Mas ¿por qué me meto yo en este piélago de supersticiones? Podría decir, como Virgilio, que ``ni aun teniendo cien lenguas y cien bocas y una voz de bronce, me sería posible dar a conocer todas las clases de fatuos, ni enumerar las innúmeras formas de la necedad''. Tan llena está la vida de todos los cristianos de esta suerte de delirios, que los mismos clérigos, sin gran dificultad, las admiten y fomentan, no ignorando lo mucho que pueden acrecentar sus estipendios.

Figuraos que, en medio de estas gentes, se presentase de improviso uno de esos sabios insufribles y proclamase algunas verdades como éstas: ``No morirás mal si vives bien; redimirás tus pecados si añades al óbolo de tu ofrenda el odio de tus faltas, y las lágrimas, las vigilias, las oraciones y los ayunos; en una palabra, si cambias radicalmente tu modo de vivir; un santo te será propicio si imitas su vida''; pues bien: si esos sabios, repito, saliesen con estas o parecidas monsergas, verías cómo se trastornaría en seguida la felicidad de los mortales, y la confusión que causaría en sus conciencias.

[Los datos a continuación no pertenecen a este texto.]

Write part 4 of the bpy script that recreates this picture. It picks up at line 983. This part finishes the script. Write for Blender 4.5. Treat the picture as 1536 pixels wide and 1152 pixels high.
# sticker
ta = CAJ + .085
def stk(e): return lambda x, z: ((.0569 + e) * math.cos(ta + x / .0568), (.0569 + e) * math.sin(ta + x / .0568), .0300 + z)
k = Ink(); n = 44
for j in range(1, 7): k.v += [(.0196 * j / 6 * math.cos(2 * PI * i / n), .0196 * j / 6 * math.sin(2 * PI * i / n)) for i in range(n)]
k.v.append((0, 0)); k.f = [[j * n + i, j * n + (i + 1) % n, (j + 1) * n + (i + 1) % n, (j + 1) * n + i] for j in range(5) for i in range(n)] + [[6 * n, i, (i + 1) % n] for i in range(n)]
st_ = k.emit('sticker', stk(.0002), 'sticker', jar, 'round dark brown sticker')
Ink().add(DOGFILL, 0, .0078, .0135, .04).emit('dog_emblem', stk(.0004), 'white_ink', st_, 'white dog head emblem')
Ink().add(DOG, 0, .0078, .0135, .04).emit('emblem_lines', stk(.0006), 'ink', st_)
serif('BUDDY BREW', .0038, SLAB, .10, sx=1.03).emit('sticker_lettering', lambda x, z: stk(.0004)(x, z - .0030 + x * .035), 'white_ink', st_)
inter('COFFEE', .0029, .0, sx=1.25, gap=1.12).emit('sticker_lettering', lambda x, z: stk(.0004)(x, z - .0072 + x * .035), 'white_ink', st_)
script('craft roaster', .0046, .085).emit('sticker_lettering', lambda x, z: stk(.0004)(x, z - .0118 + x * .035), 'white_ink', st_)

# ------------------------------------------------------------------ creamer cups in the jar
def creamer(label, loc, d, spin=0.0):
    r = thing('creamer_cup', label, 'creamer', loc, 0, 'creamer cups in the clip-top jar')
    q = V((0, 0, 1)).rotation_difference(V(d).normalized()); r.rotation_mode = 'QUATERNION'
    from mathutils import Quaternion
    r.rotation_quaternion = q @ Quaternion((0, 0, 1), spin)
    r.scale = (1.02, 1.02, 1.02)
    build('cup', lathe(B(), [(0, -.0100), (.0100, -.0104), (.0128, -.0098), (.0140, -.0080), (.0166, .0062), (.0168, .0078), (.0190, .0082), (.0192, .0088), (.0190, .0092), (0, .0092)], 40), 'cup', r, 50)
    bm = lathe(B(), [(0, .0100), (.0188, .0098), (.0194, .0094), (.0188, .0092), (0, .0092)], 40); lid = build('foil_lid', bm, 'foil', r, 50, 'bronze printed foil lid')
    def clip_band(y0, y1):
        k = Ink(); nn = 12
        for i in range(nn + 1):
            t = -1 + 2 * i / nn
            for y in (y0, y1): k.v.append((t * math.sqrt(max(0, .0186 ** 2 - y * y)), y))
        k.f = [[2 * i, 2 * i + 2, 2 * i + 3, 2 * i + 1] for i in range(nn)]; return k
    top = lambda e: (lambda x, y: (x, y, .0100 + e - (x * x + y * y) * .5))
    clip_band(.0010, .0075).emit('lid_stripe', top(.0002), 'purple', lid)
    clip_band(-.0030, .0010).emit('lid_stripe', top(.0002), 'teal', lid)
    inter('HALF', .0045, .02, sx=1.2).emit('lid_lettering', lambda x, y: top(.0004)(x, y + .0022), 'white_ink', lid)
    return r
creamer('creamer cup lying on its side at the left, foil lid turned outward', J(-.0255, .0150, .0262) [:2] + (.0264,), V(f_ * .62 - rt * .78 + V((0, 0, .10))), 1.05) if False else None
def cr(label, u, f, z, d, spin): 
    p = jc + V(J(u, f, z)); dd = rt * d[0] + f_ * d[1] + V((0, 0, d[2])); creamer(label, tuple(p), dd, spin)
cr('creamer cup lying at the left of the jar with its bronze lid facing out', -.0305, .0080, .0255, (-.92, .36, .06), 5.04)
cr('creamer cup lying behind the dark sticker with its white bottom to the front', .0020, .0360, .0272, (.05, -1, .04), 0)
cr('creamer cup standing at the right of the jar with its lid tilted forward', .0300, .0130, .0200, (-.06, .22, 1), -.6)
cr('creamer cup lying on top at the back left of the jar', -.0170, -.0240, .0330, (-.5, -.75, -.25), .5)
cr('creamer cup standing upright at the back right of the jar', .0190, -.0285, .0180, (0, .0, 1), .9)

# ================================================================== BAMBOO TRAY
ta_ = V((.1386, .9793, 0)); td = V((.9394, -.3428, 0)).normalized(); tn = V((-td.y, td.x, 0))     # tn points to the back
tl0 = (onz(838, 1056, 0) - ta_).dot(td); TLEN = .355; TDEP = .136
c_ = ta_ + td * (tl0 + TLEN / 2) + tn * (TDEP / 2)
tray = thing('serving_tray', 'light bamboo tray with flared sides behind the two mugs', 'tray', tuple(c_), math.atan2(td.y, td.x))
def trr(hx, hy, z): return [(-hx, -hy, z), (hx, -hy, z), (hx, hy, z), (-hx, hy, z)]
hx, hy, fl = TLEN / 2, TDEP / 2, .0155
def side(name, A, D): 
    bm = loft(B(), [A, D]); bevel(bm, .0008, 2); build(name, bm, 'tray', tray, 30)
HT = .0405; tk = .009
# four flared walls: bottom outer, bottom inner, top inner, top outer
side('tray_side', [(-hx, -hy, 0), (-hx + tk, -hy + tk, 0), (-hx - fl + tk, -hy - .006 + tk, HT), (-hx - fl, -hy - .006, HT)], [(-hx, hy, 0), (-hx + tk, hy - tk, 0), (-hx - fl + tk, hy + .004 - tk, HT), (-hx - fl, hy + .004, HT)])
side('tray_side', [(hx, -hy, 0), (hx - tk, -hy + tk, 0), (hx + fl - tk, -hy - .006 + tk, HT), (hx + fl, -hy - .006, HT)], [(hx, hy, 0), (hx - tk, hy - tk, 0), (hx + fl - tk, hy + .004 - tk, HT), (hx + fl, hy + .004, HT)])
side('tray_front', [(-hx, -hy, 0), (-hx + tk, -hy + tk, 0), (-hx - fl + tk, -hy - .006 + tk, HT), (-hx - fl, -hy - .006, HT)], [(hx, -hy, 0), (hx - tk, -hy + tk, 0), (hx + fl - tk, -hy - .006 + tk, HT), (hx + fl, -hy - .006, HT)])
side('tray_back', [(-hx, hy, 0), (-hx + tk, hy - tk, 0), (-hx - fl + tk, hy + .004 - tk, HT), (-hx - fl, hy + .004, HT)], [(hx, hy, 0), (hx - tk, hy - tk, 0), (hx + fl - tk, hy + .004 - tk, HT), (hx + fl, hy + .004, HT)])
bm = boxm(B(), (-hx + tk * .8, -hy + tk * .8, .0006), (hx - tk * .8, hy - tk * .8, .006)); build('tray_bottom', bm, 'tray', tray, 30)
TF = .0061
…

A la misma hermandad que los anteriores pertenecen también los que en vida disponen minuciosamente la pompa que quieren para sus funerales, determinando con especial cuidado el número de hachones, de mantos de luto, de cantores y de plañideras que han de ir a su entierro, como si aquel día se les hubiera de devolver la existencia para que gocen del espectáculo, o como si los difuntos se avergonzasen de no ser enterrados sus cadáveres con ostentación. Todo lo previenen como si fuesen ediles encargados de preparar los juegos y banquetes públicos.